Yoga can be endlessly helpful for trans people. For example, yoga has helped me to heal from sexual trauma, speak up for myself and my truth, and reduce anxiety (all common issues for transgender folks). Yoga is a healing and spiritual practice, and even if it is purely used to connect to the breath, this is something that so many of us have never done. Breathing is necessary for our existence, yet if we don’t even know we are doing it, how will we ever flourish?

Therefore, here are a few of the ways we can make yoga more accessible and inclusive for transgender people*:

  1. Don’t assume anyone’s gender or pronouns based on how they look. I have gotten arguments stating things like ‘but what if it is a bunch of macho men in class, they will want to be called men’..... No. Just because someone may look like a ‘macho man’ to you, does not mean that is how they actually identify or feel. In fact, they may be presenting this way due to lack of safety in the community, internalized transphobia, or just because they want to (gender presentations are fluid, y’all)!

  2. Don’t separate poses or parts of the class into ‘men’ and ‘women’. (i.e. ‘men’ chant now, ‘women’ chant now). First of all, this erases all nonbinary trans folks. Secondly, if the purpose is to separate people by the way their voices sound or the body parts they have, these assumptions are inherently trans-erasing and transphobic.

  3. Don’t assume someone’s pronouns tell you much about their gender. If someone tells you their pronouns are they/their, it is safe to assume that they do not identify as cis. And if someone tells you their pronouns are she/her, it is okay for you to refer to them that way (more than okay, it is necessary). However, this does not mean you can refer to them as a woman, lady, etc. because you do not know their gender. You only know their pronouns!

  4. Have All Gender bathrooms available. If your space has two separate bathrooms designated for ‘men’ and ‘women’, consider creating your own signs to go over them, even if it is just during your class. It can be as simple as a picture of a toilet (because that’s what people are actually looking for…).

  5. Don’t conflate trans and nonbinary with lesbian, gay, bisexual, or even queer. (Sometimes people use queer to refer to gender identity, but if it is referring to sexual orientation as the others listed above are, these are not the same). People within these communities have very different experiences. Gender and sexuality are not the same thing and people with these identities do not have the same experiences in yoga classes. For example, before understanding my gender identity, I thought that I was ‘just’ queer (i.e. a queer cis woman). Finding yoga classes that were affirming and safe was much easier and much more accessible in general then.

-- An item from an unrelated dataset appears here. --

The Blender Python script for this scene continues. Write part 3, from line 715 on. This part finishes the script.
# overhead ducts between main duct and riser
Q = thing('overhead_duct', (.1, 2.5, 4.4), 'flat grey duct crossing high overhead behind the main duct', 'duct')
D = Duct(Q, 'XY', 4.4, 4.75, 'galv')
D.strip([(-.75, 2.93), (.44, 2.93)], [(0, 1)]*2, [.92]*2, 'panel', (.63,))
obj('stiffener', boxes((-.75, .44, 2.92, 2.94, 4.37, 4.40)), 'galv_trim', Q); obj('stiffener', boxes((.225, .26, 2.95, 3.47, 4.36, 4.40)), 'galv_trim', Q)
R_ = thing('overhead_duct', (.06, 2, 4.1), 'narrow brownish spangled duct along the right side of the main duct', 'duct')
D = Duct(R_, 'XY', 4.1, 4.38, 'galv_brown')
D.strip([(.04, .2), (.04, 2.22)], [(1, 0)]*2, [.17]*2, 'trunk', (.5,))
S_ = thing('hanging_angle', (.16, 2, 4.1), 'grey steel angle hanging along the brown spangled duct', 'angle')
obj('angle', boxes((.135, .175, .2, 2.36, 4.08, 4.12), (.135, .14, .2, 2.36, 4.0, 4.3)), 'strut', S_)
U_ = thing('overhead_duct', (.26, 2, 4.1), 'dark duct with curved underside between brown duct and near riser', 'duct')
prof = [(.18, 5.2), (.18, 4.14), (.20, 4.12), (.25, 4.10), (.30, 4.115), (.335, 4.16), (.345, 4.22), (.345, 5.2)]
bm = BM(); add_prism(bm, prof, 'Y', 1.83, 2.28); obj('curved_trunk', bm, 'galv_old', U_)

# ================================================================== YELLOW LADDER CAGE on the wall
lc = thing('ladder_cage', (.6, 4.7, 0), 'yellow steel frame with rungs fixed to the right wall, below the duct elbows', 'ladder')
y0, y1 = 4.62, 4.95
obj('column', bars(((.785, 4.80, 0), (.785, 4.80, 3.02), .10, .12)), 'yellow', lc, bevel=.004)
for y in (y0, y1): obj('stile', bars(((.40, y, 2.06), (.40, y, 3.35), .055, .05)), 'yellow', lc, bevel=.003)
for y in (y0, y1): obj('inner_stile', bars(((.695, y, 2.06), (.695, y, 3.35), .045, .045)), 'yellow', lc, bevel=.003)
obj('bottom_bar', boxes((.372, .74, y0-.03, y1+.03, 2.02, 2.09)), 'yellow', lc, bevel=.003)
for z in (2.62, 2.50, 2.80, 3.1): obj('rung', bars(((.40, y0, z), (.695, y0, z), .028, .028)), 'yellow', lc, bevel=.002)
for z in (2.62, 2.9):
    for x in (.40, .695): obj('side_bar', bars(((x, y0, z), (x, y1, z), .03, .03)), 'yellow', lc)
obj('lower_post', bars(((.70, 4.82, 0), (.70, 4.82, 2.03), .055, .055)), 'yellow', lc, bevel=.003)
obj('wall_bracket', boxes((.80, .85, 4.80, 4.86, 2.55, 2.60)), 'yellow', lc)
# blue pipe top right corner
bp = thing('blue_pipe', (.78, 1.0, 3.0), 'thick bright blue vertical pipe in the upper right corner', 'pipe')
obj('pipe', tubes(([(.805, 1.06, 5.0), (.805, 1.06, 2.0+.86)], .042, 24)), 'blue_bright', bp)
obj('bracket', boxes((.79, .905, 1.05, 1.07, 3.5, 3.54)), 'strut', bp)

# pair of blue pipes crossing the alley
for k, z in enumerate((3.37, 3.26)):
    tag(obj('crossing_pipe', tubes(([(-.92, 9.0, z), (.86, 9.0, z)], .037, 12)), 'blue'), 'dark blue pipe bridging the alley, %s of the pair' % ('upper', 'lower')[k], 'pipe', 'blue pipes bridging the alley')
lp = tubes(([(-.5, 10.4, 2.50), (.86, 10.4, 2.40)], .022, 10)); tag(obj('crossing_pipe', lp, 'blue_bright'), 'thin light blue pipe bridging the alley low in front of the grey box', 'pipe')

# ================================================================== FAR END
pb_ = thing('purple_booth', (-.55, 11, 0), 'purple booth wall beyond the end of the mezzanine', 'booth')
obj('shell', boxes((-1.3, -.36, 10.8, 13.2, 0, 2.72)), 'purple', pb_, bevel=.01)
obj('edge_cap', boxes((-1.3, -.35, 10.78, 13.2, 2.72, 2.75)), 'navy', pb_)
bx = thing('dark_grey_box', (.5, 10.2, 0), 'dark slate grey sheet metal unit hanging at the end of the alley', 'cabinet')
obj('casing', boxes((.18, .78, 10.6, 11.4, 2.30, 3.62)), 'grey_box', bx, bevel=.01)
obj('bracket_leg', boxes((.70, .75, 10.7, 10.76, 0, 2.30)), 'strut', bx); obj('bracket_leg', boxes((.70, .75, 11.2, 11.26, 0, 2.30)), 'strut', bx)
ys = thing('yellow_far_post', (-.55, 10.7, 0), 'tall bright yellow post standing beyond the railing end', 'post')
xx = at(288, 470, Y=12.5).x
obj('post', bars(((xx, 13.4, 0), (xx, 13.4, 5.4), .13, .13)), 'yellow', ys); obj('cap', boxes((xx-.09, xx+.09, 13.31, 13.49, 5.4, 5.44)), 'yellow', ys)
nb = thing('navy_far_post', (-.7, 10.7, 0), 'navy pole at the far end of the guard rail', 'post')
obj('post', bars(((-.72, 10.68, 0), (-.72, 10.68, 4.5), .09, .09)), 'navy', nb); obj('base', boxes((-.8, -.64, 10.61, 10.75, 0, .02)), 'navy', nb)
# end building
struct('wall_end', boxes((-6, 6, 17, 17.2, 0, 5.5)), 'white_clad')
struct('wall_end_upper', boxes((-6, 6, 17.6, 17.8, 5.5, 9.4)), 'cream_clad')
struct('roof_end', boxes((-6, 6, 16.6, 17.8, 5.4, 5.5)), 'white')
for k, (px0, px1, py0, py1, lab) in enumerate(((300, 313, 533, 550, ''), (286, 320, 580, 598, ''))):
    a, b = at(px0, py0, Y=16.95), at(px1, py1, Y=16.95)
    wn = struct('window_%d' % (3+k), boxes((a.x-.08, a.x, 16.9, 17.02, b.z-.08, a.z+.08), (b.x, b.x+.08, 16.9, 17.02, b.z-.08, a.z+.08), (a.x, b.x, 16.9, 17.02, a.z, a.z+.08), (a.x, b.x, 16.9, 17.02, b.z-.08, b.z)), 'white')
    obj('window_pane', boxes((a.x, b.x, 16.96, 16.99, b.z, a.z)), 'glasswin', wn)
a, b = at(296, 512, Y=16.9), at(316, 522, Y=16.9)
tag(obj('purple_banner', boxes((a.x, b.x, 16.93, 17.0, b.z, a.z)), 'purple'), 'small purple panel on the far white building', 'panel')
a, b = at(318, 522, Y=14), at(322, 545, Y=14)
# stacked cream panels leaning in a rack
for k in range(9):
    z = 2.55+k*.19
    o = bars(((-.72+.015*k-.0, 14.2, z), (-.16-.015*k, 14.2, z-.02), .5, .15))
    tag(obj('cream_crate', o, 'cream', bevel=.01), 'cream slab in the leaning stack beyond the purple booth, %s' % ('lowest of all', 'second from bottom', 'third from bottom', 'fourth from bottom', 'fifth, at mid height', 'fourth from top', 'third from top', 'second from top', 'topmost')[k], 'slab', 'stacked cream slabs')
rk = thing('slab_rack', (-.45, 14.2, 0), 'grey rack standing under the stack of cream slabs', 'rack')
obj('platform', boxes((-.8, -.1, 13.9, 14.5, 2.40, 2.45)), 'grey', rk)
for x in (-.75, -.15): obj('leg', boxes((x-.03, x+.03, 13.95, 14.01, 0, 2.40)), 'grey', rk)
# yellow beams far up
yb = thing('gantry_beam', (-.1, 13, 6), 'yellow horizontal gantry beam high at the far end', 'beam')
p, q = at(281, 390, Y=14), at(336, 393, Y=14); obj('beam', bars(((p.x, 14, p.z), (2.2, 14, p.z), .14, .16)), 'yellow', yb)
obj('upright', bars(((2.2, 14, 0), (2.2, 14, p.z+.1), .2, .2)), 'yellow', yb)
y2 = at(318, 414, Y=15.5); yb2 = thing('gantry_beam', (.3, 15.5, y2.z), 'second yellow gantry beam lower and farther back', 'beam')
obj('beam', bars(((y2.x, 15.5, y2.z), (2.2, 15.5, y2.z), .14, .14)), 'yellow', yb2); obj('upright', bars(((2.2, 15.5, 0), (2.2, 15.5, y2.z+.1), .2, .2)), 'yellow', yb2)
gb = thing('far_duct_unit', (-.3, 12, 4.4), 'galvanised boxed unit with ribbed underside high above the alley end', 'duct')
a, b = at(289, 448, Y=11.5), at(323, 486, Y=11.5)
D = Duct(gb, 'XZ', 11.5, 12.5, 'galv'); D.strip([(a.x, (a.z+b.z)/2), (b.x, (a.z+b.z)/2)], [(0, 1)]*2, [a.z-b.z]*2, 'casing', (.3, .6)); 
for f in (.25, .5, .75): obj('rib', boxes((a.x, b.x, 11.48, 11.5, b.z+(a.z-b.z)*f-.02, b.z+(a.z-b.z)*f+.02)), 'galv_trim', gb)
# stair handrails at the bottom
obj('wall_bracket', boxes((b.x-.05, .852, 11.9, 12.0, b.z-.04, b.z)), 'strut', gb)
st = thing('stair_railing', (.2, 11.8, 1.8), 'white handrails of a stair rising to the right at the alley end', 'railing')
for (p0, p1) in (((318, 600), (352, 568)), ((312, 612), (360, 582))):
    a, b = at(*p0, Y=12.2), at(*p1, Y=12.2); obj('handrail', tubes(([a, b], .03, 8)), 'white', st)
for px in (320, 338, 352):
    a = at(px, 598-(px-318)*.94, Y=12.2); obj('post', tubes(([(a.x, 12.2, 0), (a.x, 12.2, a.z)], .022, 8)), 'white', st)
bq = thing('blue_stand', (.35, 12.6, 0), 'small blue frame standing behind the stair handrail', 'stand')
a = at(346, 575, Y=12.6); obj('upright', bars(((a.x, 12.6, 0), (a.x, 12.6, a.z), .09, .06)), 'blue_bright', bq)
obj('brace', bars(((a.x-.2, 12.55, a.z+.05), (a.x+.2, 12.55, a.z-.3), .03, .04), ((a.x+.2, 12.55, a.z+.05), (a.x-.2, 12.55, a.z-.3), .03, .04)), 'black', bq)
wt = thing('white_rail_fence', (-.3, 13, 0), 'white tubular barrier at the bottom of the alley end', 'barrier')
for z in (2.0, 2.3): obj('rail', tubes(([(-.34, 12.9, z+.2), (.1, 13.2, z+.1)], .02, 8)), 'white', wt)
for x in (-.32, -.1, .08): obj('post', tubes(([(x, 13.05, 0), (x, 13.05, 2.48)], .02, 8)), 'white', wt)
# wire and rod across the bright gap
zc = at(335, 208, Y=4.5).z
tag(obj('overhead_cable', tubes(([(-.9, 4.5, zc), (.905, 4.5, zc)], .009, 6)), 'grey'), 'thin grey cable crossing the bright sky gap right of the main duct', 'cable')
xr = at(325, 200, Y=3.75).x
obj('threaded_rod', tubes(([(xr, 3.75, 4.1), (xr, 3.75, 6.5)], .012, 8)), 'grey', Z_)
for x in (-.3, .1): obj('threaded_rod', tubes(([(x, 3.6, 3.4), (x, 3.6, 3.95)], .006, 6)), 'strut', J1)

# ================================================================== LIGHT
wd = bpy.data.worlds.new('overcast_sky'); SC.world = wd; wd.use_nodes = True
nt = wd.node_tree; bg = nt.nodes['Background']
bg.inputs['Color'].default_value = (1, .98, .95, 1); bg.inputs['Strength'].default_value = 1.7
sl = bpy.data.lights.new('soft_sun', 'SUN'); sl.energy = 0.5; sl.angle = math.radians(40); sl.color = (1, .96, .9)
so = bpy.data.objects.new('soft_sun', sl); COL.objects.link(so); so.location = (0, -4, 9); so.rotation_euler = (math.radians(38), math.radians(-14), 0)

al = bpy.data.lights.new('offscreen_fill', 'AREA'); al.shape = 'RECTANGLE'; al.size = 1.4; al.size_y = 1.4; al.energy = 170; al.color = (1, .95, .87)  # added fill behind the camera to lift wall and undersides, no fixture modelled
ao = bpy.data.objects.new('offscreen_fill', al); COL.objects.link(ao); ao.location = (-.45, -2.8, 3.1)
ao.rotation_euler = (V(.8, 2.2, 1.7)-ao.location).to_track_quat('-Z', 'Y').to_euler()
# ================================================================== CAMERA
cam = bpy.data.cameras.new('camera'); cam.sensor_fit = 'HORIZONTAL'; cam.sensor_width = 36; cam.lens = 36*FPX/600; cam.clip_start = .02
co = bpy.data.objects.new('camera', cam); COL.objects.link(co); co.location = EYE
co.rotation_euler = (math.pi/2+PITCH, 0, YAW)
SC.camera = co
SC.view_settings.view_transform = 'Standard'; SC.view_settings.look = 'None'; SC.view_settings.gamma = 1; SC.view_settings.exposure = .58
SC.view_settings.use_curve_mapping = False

  6. Don’t talk about ‘feminine and masculine’ energies (sun and moon, etc.), including saying we all have feminine and masculine aspects, without stating that this is a problematic historical example of a false binary. Yes, this is trans erasure within historical yoga texts (and many others) that is not some kind of yoga ‘truth’. I have heard teachers explain that this isn’t a suggestion there is a binary, that rather we all have feminine and masculine elements. However, if we really dig deep into this, we learn that the ideas of ‘feminine’ and ‘masculine’ are completely arbitrary qualities and essences we have labeled in certain ways for many years. And even if you do adhere to the ideas of ‘feminine’ and ‘masculine’, many trans folks completely reject having ‘either’ of these qualities within them.

  7. Be aware of other word choices or themes, such as body acceptance. There is a difference between loving your body and accepting your body exactly as it is. Many transgender people feel dysphoria (a distressed state arising from conflict between a person's gender identity and the (gender) the person was identified as having at birth) around their bodies, and suggesting they need to accept their bodies exactly how they are can feel invalidating or even traumatizing.

  8. Remember that everyone has intersecting identities. If your class is not accessible to People of Color (POC) or people with disabilities, for example, you will be leaving out a whole lot of transgender people, too (because there are tons of trans POC and disabled trans people…).

  9. Practice this outside of the yoga classes you are teaching. Yoga is not just what we do on our mats in a yoga class, but also how we live off of them in the world. Take these practices with you into your daily lives in order to make yoga in the world more accessible to all transgender, binary and nonbinary, people!

*This list is not complete. It will never be complete. The best way to stay on top of making yoga inclusive for transgender people, and all oppressed people, is doing your research and doing your own work of digging deep into your privileged identities, noticing how this may affect people who attend your classes, and keep being open to feedback and change.